Of course it's a silly romantic comedy, of course it's chock full of stereotypes and of course it's as sugar-coated as candy floss, but - gee - it's such good fun that you let all that go and just wallow in two and a half hours of splendid entertainment.
Save The Last Dance For Me (at New Wimbledon Theatre until 9 March 2013) is set in the early 60s just before, as Philip Larkin would have it, sex was invented - "Sexual intercourse began / In nineteen sixty-three / (which was rather late for me) / Between the end of the "Chatterley" ban / And the Beatles' first LP. "
Also, just before the guilt of saying please, please me disappeared with the release of "Please, Please Me", Doc Pomus and Mort Shuman wrote one iconic pop song after another and it's their superb catalogue that powers this jukebox musical.
Jennifer and Marie are Luton sisters looking for fun on a fortnight's holiday in a Lowestoft caravan - that's how things were then. Curtis and Milton are GIs far from home on a nearby USAF base with money in the pockets of their very fine uniforms and a direct line to Elvis. The girls' heads are turned - and whose wouldn't be - and soon Curtis and Marie are falling in love.

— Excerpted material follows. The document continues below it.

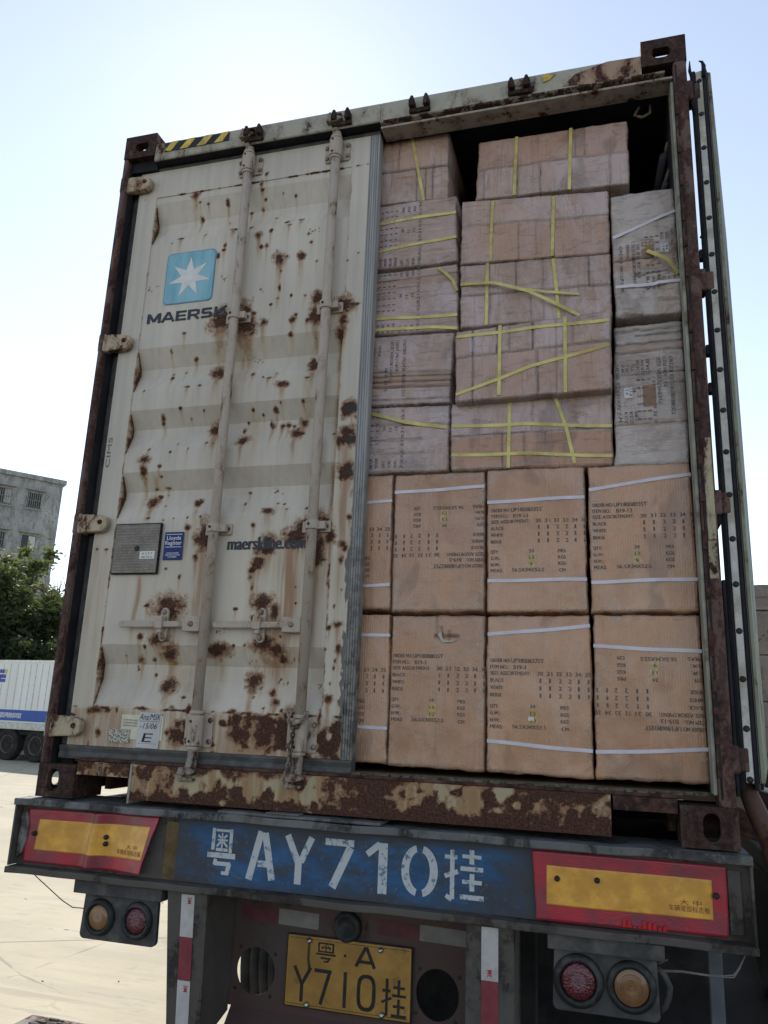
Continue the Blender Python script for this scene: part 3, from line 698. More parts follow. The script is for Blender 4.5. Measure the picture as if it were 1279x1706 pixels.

Eschewing the traditional approach casting to big touring musicals, Bill Kenwright forgoes the easy option of a soap star or reality TV fifteen-minute man for the lead roles and is rewarded with some of the best singing I've heard in musicals. Kieran McGinn is a charismatic Curtis and Elizabeth Carter a sweet Marie in their Romeo and Juliet parts, but they are slightly upstaged by both Jay Perry as the Muhammad Ali lookalike sergeant-major figure and the (dare I say?) honey-voiced Lee Honey-Jones as Milton - now there's an actor who really can sing!
And what songs to sing! "Viva Las Vegas", "Little Sister", "Teenager in Love", an acapella "Hushabye" and even "Be My Baby" - (Ronnie Spector's original of which disproves Larkin's contention about sex in less than three minutes). There's plenty more old favourites too, played wonderful well by the cast on guitars, drums and saxophone. These kids really do work for their fame.
You won't leave the theatre much enlightened about the emergence of Britain from post-war austerity, nor much wiser about race relations in the UK and USA (though there's an excellent Norfolk England vs Norfolk Virginia joke) nor too keen to holiday in Lowestoft. But you will leave having been reminded of how glorious pop music can be when played and sung with the energy of youth. And that's no bad thing at all.